Oceansize,  Brighton Concorde, 06 Oct 2010

“You must never lose touch with silly” as Humphrey Lyttleton once advised his ‘I’m Sorry I Haven’t A Clue’ cohorts. Like the late, great jazzmeister, Oceansize are serious musicians with a well-developed sense of the ridiculous: their intro tape consists of looped samples from a Venom gig; Cronos’ faux-demonic cackle rousing his – frighteningly – enthusiastic audience to increasing heights of ritual ecstasy. Tonight’s audience are mostly too young to remember Venom, but when the band stroll on and tool up, anticipation has been properly ramped up to a simmering intensity.

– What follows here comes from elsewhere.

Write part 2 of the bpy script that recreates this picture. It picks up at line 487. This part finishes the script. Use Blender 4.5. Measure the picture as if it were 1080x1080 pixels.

New album opener ‘Part Cardiac’ also begins the set: a grinding doom metal call to arms, which lacking either the unnerving tempo shifts or dreamy interludes typical of their music sits uneasily within their canon. It feels like a second intro. ‘Superimposer’ hits the spot, though: imagine Mastodon covering Radiohead fronted by Ian Brown – artful, heavy yet dead catchy with a certain Manc brassiness. The mix is fat in the bottom end – I could feel the shockwaves sloshing the Guinness around in my stomach – whilst generally clear enough to allow the subtleties to shine through, although guitarist Steve Durose’s backing vocals are occasionally drowned out in the cacophony.

“Our best songs are always track seven”, Vennart intones dryly, by way of introducing ‘Silent/Transparent‘, a song which, actually sounds a little ‘Oceansize by numbers’ to me. ‘Self Preserved…’ is a fine album, yet it’s some of the older tracks that ultimately move me the most. Amputee (from their debut EP of the same name) remains a potent reminder of their early impact – and of Mike Patton’s impact on a younger Vennart – and the show almost inevitably ends with another long-running fan favourite, ‘Ornament/The Last Wrongs‘. In between, ‘Unfamiliar’ and ‘Trail Of Fire’ represent ‘Frames’: the latter is perhaps the band’s best 8 minutes. From rippling opening through thunderous double bass drum climax to sweet fade, I’m transfixed. Like ‘Superimposer’ these songs showcase just how jaw-droppingly effective Oceansize can be with all the elements in perfect balance. Their propensity for juxtaposing piledriving aggression and lush ambience is second to none. They also serve OTT: songs like ‘Homage To A Shame’ and ’Sleeping Dogs And Dead Lions’ layer on the riffs, beats and screams almost to the point of tilting from sheer excess. We (sadly) get neither of those tonight, but ‘Build Us A Rocket Then…’ and ‘It’s My Tail And I’ll Chase It If I Want To’ are very much in that tradition: relentless, intense and ever so slightly daft.

Those same superlatives could equally well be applied to Cardiacs; a band much beloved of Oceansize. Tonight, Vennart draws our attention to a Cardiacs/Tim Smith tribute album to which Oceansize have contributed, ‘ Leader Of The Starry Skies’. That I ordered it the following day is a tribute to Vennart and company’s conviction. This is British art rock at the top of its game, a must-hear for any – not too – serious prog fan. Seriously.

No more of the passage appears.